▶ [Given entries]
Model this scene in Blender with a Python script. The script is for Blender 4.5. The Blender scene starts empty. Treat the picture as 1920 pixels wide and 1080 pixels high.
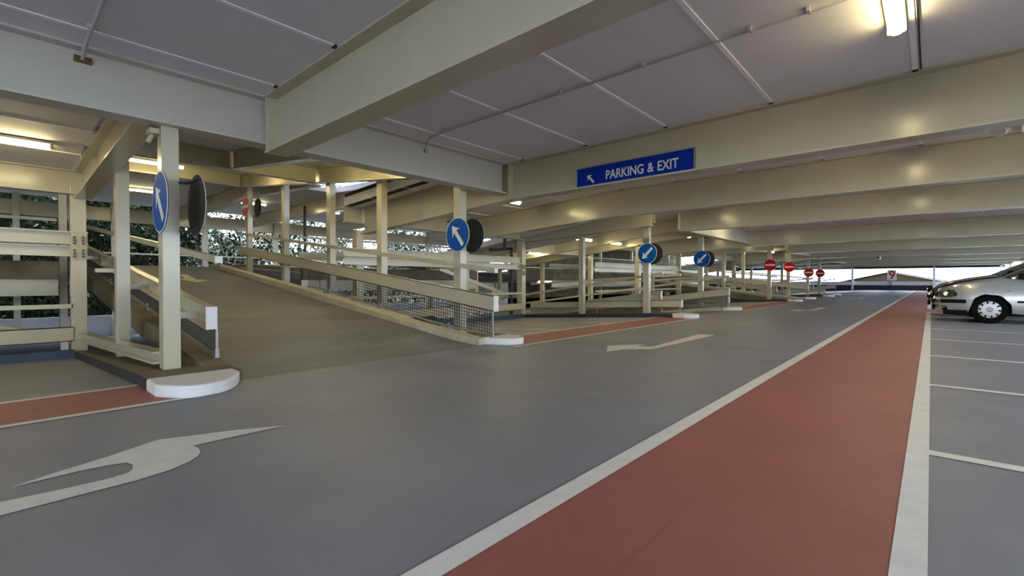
import bpy, bmesh, math, random
from mathutils import Vector, Matrix
random.seed(7)
R = math.radians
SC = bpy.context.scene
COL = SC.collection

# ------------------------------------------------------------------ camera
cd = bpy.data.cameras.new('camera'); cam = bpy.data.objects.new('camera', cd); COL.objects.link(cam)
cd.sensor_width = 36; cd.lens = 879 / 1920 * 36; cd.clip_start = .05; cd.clip_end = 400
cam.location = (0, 0, 1.0); cam.rotation_euler = (R(90 - .8), 0, R(41.8))
SC.camera = cam
# ------------------------------------------------------------------ daylight (overcast sky)
W = bpy.data.worlds.new('overcast_sky'); SC.world = W; W.use_nodes = True
bg = W.node_tree.nodes['Background']; bg.inputs['Color'].default_value = (.76, .87, 1.0, 1); bg.inputs['Strength'].default_value = 8.0
SC.view_settings.view_transform = 'Standard'; SC.view_settings.look = 'None'
SC.view_settings.gamma = 1; SC.view_settings.use_curve_mapping = False
SC.view_settings.exposure = 0.05
LAMP = 34.0
SC.cycles.max_bounces = 8; SC.cycles.diffuse_bounces = 6

NTH = ['first', 'second', 'third', 'fourth', 'fifth', 'sixth', 'seventh', 'eighth', 'ninth', 'tenth', 'eleventh', 'twelfth']
# ------------------------------------------------------------------ materials
MATT = ('tyre_rubber', 'dark_car_trim', 'blue_sign_face', 'blue_exit_sign_face', 'red_sign_face', 'leaf_dark', 'dark_wooded_bank', 'brown_gable_brick', 'gable_roof_edge')
def mat(name, col, rough=.6, metal=0, noise=0, scale=4, col2=None, emit=0, coat=0, bump=0, bscale=60, stretch=None):
    m = bpy.data.materials.new(name); m.use_nodes = True
    nt = m.node_tree; b = nt.nodes['Principled BSDF']
    b.inputs['Roughness'].default_value = rough; b.inputs['Metallic'].default_value = metal
    b.inputs['Base Color'].default_value = (*col, 1)
    if name in MATT: b.inputs['Specular IOR Level'].default_value = .12
    if coat: b.inputs['Coat Weight'].default_value = coat; b.inputs['Coat Roughness'].default_value = .08
    if emit:
        b.inputs['Emission Color'].default_value = (*col, 1); b.inputs['Emission Strength'].default_value = emit
    if noise or bump:
        tc = nt.nodes.new('ShaderNodeTexCoord'); src = tc.outputs['Object']
        if stretch:
            mp = nt.nodes.new('ShaderNodeMapping'); mp.inputs['Scale'].default_value = stretch
            nt.links.new(src, mp.inputs[0]); src = mp.outputs[0]
    if noise:
        n = nt.nodes.new('ShaderNodeTexNoise'); n.inputs['Scale'].default_value = scale; n.inputs['Detail'].default_value = 6
        n.inputs['Roughness'].default_value = .65
        nt.links.new(src, n.inputs['Vector'])
        r = nt.nodes.new('ShaderNodeValToRGB'); r.color_ramp.elements[0].position = .35; r.color_ramp.elements[1].position = .7
        c2 = col2 or tuple(c * (1 - noise) for c in col)
        r.color_ramp.elements[0].color = (*c2, 1); r.color_ramp.elements[1].color = (*col, 1)
        nt.links.new(n.outputs['Fac'], r.inputs['Fac']); nt.links.new(r.outputs['Color'], b.inputs['Base Color'])
    if bump:
        n2 = nt.nodes.new('ShaderNodeTexNoise'); n2.inputs['Scale'].default_value = bscale; n2.inputs['Detail'].default_value = 3
        nt.links.new(src, n2.inputs['Vector'])
        bp = nt.nodes.new('ShaderNodeBump'); bp.inputs['Strength'].default_value = bump; bp.inputs['Distance'].default_value = .01
        nt.links.new(n2.outputs['Fac'], bp.inputs['Height']); nt.links.new(bp.outputs['Normal'], b.inputs['Normal'])
    return m

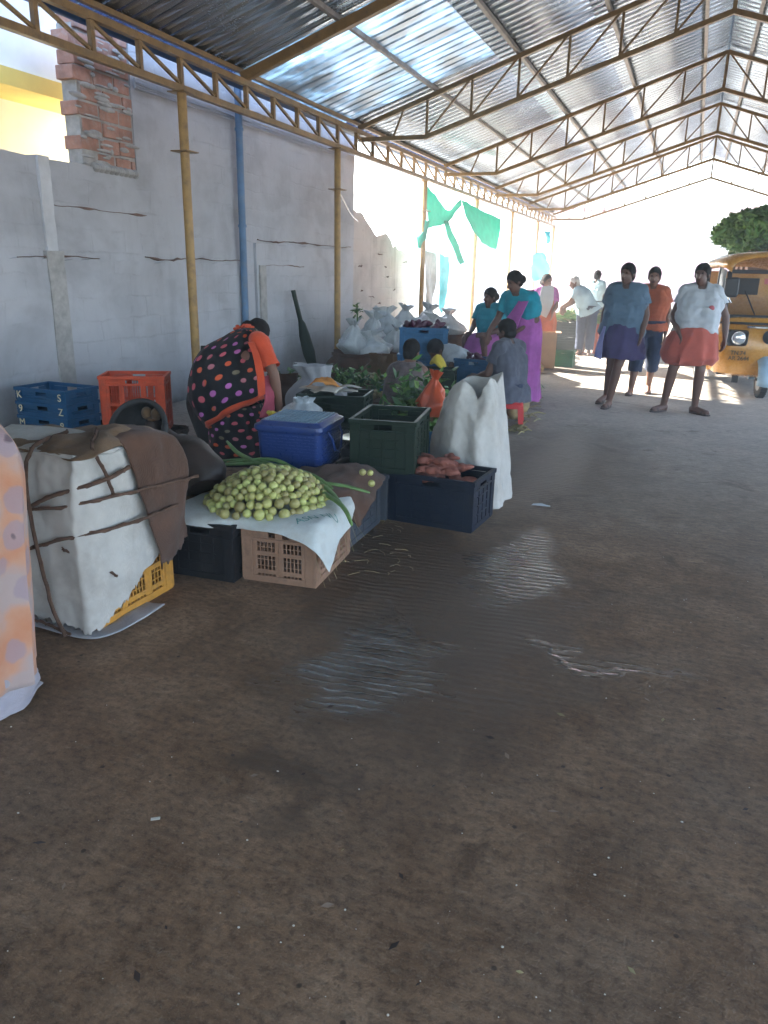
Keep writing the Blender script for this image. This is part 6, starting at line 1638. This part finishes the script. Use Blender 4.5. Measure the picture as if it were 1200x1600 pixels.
# goods carrier piled with greens behind it
GT = V((1.75, 17.0, 0)); gt = empty('goods_carrier', GT, R(4)); tag(gt, 'brown wooden goods carrier parked behind the auto rickshaw', 'goods carrier')
b = MB(); b.box((0, 1.2, .7), (1.7, 3.0, .12))
for z in (.95, 1.2, 1.45, 1.7, 1.95):
    b.box((0, -.28, z), (1.7, .04, .2)); b.box((-.85, 1.2, z), (.04, 2.96, .2)); b.box((.85, 1.2, z), (.04, 2.96, .2))
for x in (-.86, -.3, .3, .86): b.box((x, -.31, 1.4), (.07, .05, 1.4))
for y in (.4, 1.2, 2.0): b.box((-.885, y, 1.4), (.05, .07, 1.4)); b.box((.885, y, 1.4), (.05, .07, 1.4))
b.build('wooden_body', M['wood'], gt, smooth=0)
b = MB(); b.loft([[V((sx*w_, y, z)) for sx, y in ((-1, 2.75), (1, 2.75), (1, yf_), (-1, yf_))] for w_, z, yf_ in ((.8, .45, 4.2), (.82, 1.1, 4.3), (.75, 1.75, 3.9), (.7, 1.85, 3.7))]); b.build('cab', M['auto_y'], gt, smooth=0, bevel=.05)
for x in (-.7, .7):
    for y in (.5, 3.6): wheel('wheel', (x, y, .32), gt, .32, .18)
def heapshape():
    while True:
        x, y, z = random.uniform(-1.15, 1.15), random.uniform(-.75, 2.6), random.uniform(0, 1)
        top = .92*math.sqrt(max(0, 1-(x/1.2)**2))*(1-.3*max(0, (y-1.4))/1.2)*(1+.25*nz((x, y, 3), 2.2, 6))
        lo = -.2 if abs(x) > .8 or y < -.3 else 0
        if z*(top-lo)+lo > top*.35 or random.random() < .25: return V((x, y, lo+z*(top-lo)))
b = MB(); leaves(b, (0, 0, 2.0), None, 9000, .16, 3, shape=heapshape)
for i in range(60):
    q = heapshape(); b.tube([V((q.x*.6, q.y, 2.0)), q+V((0, 0, 2.0))], [.02, .006], 5, 1)
b.ell((0, 1.0, 2.05), (.85, 1.3, .45), 14, 9, 1)
o = b.build('leafy_load', LM, smooth=0, loc=GT); tag(o, 'heap of green leafy branches piled on the brown goods carrier', 'branches')
# pale leafy clump drooping at its left end
b = MB()
leaves(b, (-.95, -.45, 2.42), None, 1500, .17, 3, shape=lambda: (lambda d: V((d.x*.62, d.y*.4, d.z*.34+.12*d.x))*random.uniform(.75, 1.05))(V((random.gauss(0, 1), random.gauss(0, 1), random.gauss(0, 1))).normalized()))
b.m = [random.choice((0, 2, 2, 2)) for _ in b.m]
for k in range(7):
    a = R(150+random.uniform(-50, 60)); L = random.uniform(.5, .85); c0 = V((-.8, -.35, 2.3)); pts = spline([c0, c0+V((math.cos(a)*L*.5, -.1+random.uniform(-.2, .2), .25)), c0+V((math.cos(a)*L, -.15+random.uniform(-.3, .2), random.uniform(-.25, .1)))], 9)
    rr = []
    for i, q in enumerate(pts):
        w_ = .13*math.sin(PI*(i+.4)/9.2); s_ = V((0, .7, .7)) if k % 2 else V((.2, .5, .85)); rr.append([q-s_*w_, q+V((0, 0, .02)), q+s_*w_])
    b.loft(rr, random.choice((0, 2)), (False, False), False)
tag(b.build('pale_leaves', LM, smooth=60, solid=.003, loc=GT), 'pale broad leaves drooping off the end of the leafy load', 'leaves')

▶ [Task to carry out]
Repeat the preceding records precisely, and leave every picture out of the copy.

▶ [Task output]
Model this scene in Blender with a Python script. The script is for Blender 4.5. The Blender scene starts empty. Treat the picture as 1920 pixels wide and 1080 pixels high.
import bpy, bmesh, math, random
from mathutils import Vector, Matrix
random.seed(7)
R = math.radians
SC = bpy.context.scene
COL = SC.collection

# ------------------------------------------------------------------ camera
cd = bpy.data.cameras.new('camera'); cam = bpy.data.objects.new('camera', cd); COL.objects.link(cam)
cd.sensor_width = 36; cd.lens = 879 / 1920 * 36; cd.clip_start = .05; cd.clip_end = 400
cam.location = (0, 0, 1.0); cam.rotation_euler = (R(90 - .8), 0, R(41.8))
SC.camera = cam
# ------------------------------------------------------------------ daylight (overcast sky)
W = bpy.data.worlds.new('overcast_sky'); SC.world = W; W.use_nodes = True
bg = W.node_tree.nodes['Background']; bg.inputs['Color'].default_value = (.76, .87, 1.0, 1); bg.inputs['Strength'].default_value = 8.0
SC.view_settings.view_transform = 'Standard'; SC.view_settings.look = 'None'
SC.view_settings.gamma = 1; SC.view_settings.use_curve_mapping = False
SC.view_settings.exposure = 0.05
LAMP = 34.0
SC.cycles.max_bounces = 8; SC.cycles.diffuse_bounces = 6

NTH = ['first', 'second', 'third', 'fourth', 'fifth', 'sixth', 'seventh', 'eighth', 'ninth', 'tenth', 'eleventh', 'twelfth']
# ------------------------------------------------------------------ materials
MATT = ('tyre_rubber', 'dark_car_trim', 'blue_sign_face', 'blue_exit_sign_face', 'red_sign_face', 'leaf_dark', 'dark_wooded_bank', 'brown_gable_brick', 'gable_roof_edge')
def mat(name, col, rough=.6, metal=0, noise=0, scale=4, col2=None, emit=0, coat=0, bump=0, bscale=60, stretch=None):
    m = bpy.data.materials.new(name); m.use_nodes = True
    nt = m.node_tree; b = nt.nodes['Principled BSDF']
    b.inputs['Roughness'].default_value = rough; b.inputs['Metallic'].default_value = metal
    b.inputs['Base Color'].default_value = (*col, 1)
    if name in MATT: b.inputs['Specular IOR Level'].default_value = .12
    if coat: b.inputs['Coat Weight'].default_value = coat; b.inputs['Coat Roughness'].default_value = .08
    if emit:
        b.inputs['Emission Color'].default_value = (*col, 1); b.inputs['Emission Strength'].default_value = emit
    if noise or bump:
        tc = nt.nodes.new('ShaderNodeTexCoord'); src = tc.outputs['Object']
        if stretch:
            mp = nt.nodes.new('ShaderNodeMapping'); mp.inputs['Scale'].default_value = stretch
            nt.links.new(src, mp.inputs[0]); src = mp.outputs[0]
    if noise:
        n = nt.nodes.new('ShaderNodeTexNoise'); n.inputs['Scale'].default_value = scale; n.inputs['Detail'].default_value = 6
        n.inputs['Roughness'].default_value = .65
        nt.links.new(src, n.inputs['Vector'])
        r = nt.nodes.new('ShaderNodeValToRGB'); r.color_ramp.elements[0].position = .35; r.color_ramp.elements[1].position = .7
        c2 = col2 or tuple(c * (1 - noise) for c in col)
        r.color_ramp.elements[0].color = (*c2, 1); r.color_ramp.elements[1].color = (*col, 1)
        nt.links.new(n.outputs['Fac'], r.inputs['Fac']); nt.links.new(r.outputs['Color'], b.inputs['Base Color'])
    if bump:
        n2 = nt.nodes.new('ShaderNodeTexNoise'); n2.inputs['Scale'].default_value = bscale; n2.inputs['Detail'].default_value = 3
        nt.links.new(src, n2.inputs['Vector'])
        bp = nt.nodes.new('ShaderNodeBump'); bp.inputs['Strength'].default_value = bump; bp.inputs['Distance'].default_value = .01
        nt.links.new(n2.outputs['Fac'], bp.inputs['Height']); nt.links.new(bp.outputs['Normal'], b.inputs['Normal'])
    return m

Keep writing the Blender script for this image. This is part 6, starting at line 1638. This part finishes the script. Use Blender 4.5. Measure the picture as if it were 1200x1600 pixels.
# goods carrier piled with greens behind it
GT = V((1.75, 17.0, 0)); gt = empty('goods_carrier', GT, R(4)); tag(gt, 'brown wooden goods carrier parked behind the auto rickshaw', 'goods carrier')
b = MB(); b.box((0, 1.2, .7), (1.7, 3.0, .12))
for z in (.95, 1.2, 1.45, 1.7, 1.95):
    b.box((0, -.28, z), (1.7, .04, .2)); b.box((-.85, 1.2, z), (.04, 2.96, .2)); b.box((.85, 1.2, z), (.04, 2.96, .2))
for x in (-.86, -.3, .3, .86): b.box((x, -.31, 1.4), (.07, .05, 1.4))
for y in (.4, 1.2, 2.0): b.box((-.885, y, 1.4), (.05, .07, 1.4)); b.box((.885, y, 1.4), (.05, .07, 1.4))
b.build('wooden_body', M['wood'], gt, smooth=0)
b = MB(); b.loft([[V((sx*w_, y, z)) for sx, y in ((-1, 2.75), (1, 2.75), (1, yf_), (-1, yf_))] for w_, z, yf_ in ((.8, .45, 4.2), (.82, 1.1, 4.3), (.75, 1.75, 3.9), (.7, 1.85, 3.7))]); b.build('cab', M['auto_y'], gt, smooth=0, bevel=.05)
for x in (-.7, .7):
    for y in (.5, 3.6): wheel('wheel', (x, y, .32), gt, .32, .18)
def heapshape():
    while True:
        x, y, z = random.uniform(-1.15, 1.15), random.uniform(-.75, 2.6), random.uniform(0, 1)
        top = .92*math.sqrt(max(0, 1-(x/1.2)**2))*(1-.3*max(0, (y-1.4))/1.2)*(1+.25*nz((x, y, 3), 2.2, 6))
        lo = -.2 if abs(x) > .8 or y < -.3 else 0
        if z*(top-lo)+lo > top*.35 or random.random() < .25: return V((x, y, lo+z*(top-lo)))
b = MB(); leaves(b, (0, 0, 2.0), None, 9000, .16, 3, shape=heapshape)
for i in range(60):
    q = heapshape(); b.tube([V((q.x*.6, q.y, 2.0)), q+V((0, 0, 2.0))], [.02, .006], 5, 1)
b.ell((0, 1.0, 2.05), (.85, 1.3, .45), 14, 9, 1)
o = b.build('leafy_load', LM, smooth=0, loc=GT); tag(o, 'heap of green leafy branches piled on the brown goods carrier', 'branches')
# pale leafy clump drooping at its left end
b = MB()
leaves(b, (-.95, -.45, 2.42), None, 1500, .17, 3, shape=lambda: (lambda d: V((d.x*.62, d.y*.4, d.z*.34+.12*d.x))*random.uniform(.75, 1.05))(V((random.gauss(0, 1), random.gauss(0, 1), random.gauss(0, 1))).normalized()))
b.m = [random.choice((0, 2, 2, 2)) for _ in b.m]
for k in range(7):
    a = R(150+random.uniform(-50, 60)); L = random.uniform(.5, .85); c0 = V((-.8, -.35, 2.3)); pts = spline([c0, c0+V((math.cos(a)*L*.5, -.1+random.uniform(-.2, .2), .25)), c0+V((math.cos(a)*L, -.15+random.uniform(-.3, .2), random.uniform(-.25, .1)))], 9)
    rr = []
    for i, q in enumerate(pts):
        w_ = .13*math.sin(PI*(i+.4)/9.2); s_ = V((0, .7, .7)) if k % 2 else V((.2, .5, .85)); rr.append([q-s_*w_, q+V((0, 0, .02)), q+s_*w_])
    b.loft(rr, random.choice((0, 2)), (False, False), False)
tag(b.build('pale_leaves', LM, smooth=60, solid=.003, loc=GT), 'pale broad leaves drooping off the end of the leafy load', 'leaves')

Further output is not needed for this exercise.